Lockhart paraphrases "The Little Review" by translating it into a film through a series of workshops with young women ranging in age from 14 to 18 years at the Youth Center in Rudzienko.
About Katy Siegel
Katy Siegel is the Senior Curator for Research and Programming at the Baltimore Museum of Art and the inaugural Eugene V. and Clare E. Thaw Endowed Chair in Modern American Art at Stony Brook University. She is co-curator of the American Pavilion at the current Venice Biennale. Among her curated exhibitions are Postwar: Art Between the Pacific and the Atlantic, 1945-1965, with Okwui Enwezor and Ulrich Wilmes at the Haus der Kunst, Munich; Light Years: Jack Whitten, 1971-1974; High Times Hard Times: New York Painting, 1967-75, which toured internationally; Painting Paintings (David Reed) 1975, co-curated with Christopher Wool; and many other shows at the Rose Art Museum at Brandeis University, where she was Curator at Large. Her books include "The heroine Paint": After Frankenthaler; Since '45: America and the Making of Contemporary Art; and Abstract Expressionism. Siegel is also a contributing editor at Artforum. She received her Bachelor of Arts from Oberlin College, and her M.A. and Ph.D. in art history from the University of Texas at Austin.

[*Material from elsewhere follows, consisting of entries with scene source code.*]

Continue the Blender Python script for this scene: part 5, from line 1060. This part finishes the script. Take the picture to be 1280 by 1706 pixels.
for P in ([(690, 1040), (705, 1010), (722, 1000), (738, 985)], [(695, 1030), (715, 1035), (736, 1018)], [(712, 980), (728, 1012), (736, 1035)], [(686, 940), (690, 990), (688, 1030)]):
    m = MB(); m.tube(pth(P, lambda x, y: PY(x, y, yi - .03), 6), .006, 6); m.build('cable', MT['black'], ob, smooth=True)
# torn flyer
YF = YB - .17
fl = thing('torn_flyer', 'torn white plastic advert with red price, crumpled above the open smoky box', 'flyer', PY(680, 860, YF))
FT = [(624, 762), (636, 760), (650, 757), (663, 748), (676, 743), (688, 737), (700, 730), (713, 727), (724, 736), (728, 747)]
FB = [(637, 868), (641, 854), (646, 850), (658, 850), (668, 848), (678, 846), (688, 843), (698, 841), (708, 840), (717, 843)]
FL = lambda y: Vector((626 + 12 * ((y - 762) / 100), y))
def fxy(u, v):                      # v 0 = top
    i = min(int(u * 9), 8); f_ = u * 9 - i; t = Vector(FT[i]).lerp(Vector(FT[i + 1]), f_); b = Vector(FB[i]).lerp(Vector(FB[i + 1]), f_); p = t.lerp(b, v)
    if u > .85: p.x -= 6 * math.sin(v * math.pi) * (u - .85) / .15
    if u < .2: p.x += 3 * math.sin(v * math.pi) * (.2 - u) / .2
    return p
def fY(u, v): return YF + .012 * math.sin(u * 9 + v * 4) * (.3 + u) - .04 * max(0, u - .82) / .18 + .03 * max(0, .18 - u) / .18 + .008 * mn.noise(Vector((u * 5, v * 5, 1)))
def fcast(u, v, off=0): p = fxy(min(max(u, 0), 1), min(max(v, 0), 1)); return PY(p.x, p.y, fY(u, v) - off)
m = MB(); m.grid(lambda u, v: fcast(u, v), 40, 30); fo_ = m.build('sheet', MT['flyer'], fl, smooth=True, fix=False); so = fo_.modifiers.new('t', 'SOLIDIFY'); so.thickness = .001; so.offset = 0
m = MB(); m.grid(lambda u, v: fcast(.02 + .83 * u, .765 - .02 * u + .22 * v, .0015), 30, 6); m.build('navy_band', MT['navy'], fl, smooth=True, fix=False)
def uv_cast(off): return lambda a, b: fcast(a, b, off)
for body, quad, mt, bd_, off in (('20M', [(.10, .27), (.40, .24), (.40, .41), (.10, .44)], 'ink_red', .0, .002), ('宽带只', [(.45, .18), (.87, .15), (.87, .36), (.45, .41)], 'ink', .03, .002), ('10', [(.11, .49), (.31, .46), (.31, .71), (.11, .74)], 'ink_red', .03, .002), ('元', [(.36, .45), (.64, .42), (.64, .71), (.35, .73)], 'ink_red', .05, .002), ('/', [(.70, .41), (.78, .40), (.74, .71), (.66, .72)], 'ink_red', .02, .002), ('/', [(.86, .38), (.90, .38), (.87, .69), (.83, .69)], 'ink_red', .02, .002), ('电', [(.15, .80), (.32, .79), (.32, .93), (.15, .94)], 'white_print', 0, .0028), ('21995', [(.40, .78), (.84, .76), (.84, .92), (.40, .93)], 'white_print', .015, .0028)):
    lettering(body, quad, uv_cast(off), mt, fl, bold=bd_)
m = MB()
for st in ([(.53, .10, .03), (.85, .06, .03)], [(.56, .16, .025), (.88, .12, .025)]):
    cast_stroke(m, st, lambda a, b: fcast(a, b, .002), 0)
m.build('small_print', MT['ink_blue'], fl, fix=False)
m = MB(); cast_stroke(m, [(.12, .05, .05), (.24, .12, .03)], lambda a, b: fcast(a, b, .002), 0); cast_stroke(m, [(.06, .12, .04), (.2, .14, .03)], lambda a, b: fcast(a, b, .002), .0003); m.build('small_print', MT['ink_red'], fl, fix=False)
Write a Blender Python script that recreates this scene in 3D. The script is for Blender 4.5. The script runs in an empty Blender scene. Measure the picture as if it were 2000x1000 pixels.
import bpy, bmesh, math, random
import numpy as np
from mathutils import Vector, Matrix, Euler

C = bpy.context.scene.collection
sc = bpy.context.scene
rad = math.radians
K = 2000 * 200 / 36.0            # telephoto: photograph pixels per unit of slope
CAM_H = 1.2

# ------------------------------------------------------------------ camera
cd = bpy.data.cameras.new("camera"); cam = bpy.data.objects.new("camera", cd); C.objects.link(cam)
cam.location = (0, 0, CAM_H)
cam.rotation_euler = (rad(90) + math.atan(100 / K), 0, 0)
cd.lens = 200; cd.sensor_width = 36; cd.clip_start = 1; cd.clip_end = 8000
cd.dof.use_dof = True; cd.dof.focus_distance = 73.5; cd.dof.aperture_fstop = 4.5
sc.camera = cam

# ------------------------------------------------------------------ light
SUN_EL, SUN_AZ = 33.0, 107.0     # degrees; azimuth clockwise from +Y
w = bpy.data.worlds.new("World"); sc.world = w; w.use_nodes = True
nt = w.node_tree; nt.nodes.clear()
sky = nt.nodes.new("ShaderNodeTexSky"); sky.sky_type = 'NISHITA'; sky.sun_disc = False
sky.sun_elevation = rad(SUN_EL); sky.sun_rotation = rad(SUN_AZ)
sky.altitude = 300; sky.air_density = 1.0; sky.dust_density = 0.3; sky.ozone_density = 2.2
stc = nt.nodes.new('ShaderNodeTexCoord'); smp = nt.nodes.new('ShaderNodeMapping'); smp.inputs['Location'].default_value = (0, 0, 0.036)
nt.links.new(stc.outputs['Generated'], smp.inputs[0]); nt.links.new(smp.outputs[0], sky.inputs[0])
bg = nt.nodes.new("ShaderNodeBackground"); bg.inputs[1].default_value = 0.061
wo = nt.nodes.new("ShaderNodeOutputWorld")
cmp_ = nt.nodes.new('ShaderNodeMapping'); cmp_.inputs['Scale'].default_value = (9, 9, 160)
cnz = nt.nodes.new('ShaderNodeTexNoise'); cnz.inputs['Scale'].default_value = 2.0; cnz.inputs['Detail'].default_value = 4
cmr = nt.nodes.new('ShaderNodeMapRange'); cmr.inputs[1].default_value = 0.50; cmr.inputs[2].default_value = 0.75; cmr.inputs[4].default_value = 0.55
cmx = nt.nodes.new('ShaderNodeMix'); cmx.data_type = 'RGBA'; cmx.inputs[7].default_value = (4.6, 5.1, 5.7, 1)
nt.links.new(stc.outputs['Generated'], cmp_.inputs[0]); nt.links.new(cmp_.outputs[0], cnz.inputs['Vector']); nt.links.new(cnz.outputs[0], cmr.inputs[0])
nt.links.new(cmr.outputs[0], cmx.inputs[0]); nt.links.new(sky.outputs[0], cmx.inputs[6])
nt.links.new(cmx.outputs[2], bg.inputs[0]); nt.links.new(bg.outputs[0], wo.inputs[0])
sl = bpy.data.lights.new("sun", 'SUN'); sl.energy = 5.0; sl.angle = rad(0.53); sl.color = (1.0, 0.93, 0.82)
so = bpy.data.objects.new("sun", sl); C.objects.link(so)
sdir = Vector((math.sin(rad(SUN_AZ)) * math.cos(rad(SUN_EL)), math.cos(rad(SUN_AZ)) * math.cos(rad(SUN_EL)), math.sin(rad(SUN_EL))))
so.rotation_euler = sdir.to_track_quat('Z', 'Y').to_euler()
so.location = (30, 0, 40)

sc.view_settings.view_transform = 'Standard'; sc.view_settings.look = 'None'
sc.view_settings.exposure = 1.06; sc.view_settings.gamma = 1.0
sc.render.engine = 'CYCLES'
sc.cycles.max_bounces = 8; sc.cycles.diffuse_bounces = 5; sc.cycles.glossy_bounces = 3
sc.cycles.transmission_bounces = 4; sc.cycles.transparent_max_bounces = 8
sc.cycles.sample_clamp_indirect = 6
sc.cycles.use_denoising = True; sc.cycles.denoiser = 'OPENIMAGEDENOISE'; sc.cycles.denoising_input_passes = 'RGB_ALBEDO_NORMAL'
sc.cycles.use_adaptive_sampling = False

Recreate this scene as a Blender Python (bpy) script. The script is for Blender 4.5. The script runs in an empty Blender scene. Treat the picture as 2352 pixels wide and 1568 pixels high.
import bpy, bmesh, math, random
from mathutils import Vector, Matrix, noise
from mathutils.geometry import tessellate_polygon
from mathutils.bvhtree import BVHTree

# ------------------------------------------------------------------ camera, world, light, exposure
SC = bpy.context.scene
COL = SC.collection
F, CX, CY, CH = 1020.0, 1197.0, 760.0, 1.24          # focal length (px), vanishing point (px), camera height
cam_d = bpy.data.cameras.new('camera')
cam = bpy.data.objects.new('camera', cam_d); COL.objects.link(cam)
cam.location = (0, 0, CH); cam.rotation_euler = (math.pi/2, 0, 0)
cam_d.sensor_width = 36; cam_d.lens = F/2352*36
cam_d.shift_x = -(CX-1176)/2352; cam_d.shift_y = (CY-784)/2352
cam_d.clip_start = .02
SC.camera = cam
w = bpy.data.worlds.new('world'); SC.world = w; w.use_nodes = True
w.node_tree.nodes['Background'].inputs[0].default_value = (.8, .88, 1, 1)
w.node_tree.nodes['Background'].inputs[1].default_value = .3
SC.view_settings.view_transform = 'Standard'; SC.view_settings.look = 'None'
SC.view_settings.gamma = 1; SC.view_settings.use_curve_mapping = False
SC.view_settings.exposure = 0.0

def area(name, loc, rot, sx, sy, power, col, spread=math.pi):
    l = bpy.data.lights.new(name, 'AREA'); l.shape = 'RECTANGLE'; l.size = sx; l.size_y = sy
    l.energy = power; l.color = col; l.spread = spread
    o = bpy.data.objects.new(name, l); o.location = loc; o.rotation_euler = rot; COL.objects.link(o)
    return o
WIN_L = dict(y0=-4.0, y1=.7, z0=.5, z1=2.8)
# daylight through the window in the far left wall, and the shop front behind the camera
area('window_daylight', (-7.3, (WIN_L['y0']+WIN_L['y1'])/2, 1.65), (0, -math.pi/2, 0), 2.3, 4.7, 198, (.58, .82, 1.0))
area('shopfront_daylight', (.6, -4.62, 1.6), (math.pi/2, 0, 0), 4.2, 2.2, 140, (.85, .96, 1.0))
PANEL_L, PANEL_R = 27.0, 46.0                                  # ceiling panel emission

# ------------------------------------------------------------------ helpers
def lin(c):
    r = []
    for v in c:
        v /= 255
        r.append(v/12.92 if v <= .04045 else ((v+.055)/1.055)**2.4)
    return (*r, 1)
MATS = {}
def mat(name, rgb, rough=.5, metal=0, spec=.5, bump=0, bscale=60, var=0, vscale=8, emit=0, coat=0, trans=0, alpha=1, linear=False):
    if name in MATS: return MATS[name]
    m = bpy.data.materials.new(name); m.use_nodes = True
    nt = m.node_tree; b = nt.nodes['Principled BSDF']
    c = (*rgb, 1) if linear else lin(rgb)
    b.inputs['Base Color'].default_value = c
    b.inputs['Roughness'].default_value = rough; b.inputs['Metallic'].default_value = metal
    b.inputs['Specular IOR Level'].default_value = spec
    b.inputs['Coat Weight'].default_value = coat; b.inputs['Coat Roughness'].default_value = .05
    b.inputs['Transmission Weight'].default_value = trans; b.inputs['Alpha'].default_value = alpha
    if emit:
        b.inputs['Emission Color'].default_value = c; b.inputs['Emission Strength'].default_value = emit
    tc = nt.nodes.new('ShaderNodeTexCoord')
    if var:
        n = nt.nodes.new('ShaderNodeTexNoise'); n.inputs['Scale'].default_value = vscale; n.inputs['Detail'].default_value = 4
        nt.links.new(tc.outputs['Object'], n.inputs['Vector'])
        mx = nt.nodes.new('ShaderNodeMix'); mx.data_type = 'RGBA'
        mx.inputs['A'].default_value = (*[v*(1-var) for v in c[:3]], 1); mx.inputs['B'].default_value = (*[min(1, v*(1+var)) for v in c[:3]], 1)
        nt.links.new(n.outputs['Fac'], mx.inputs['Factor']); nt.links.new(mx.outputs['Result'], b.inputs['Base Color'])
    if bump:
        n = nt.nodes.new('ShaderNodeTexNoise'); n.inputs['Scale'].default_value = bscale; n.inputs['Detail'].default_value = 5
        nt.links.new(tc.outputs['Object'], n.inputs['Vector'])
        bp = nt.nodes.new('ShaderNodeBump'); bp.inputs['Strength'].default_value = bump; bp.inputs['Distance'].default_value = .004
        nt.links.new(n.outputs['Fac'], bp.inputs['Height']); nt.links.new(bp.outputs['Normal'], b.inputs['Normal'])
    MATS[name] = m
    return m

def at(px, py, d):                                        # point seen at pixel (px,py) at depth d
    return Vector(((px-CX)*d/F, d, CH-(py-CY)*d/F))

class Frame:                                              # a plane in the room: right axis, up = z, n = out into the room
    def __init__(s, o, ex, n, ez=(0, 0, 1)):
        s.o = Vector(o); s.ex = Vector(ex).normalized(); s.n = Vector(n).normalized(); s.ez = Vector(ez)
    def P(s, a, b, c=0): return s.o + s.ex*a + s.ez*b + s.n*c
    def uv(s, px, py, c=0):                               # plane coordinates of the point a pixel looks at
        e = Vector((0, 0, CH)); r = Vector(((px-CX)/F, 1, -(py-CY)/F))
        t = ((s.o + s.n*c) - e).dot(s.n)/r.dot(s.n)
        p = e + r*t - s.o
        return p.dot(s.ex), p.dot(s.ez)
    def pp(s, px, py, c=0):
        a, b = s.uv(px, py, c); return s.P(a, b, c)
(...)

The Un-Private Collection is an ongoing series of public programs The Broad began in September 2013. The series introduces audiences to the museum’s 2,000-work contemporary art collection by showcasing stories behind the collection, the collectors and the artists. Since launching the program, The Broad has brought together a variety of artists whose works are in the Broad collection in conversation with cultural leaders, including Mark Bradford with Katy Siegel, Shirin Neshat with Christy MacLear, Jeff Koons with John Waters, Takashi Murakami with Pico Iyer, Eric Fischl with Steve Martin, John Currin with James Cuno, Kara Walker with Ava DuVernay and architect Elizabeth Diller with Eli Broad, Joanne Heyler and Paul Goldberger. Talks have been held at venues throughout Los Angeles, making the programming available to audiences across the city. Conversations are live-streamed and full videos of past talks are available online. The Un-Private Collection series is part of the Broad collection’s 30-year mission to make contemporary art accessible to the widest possible audience.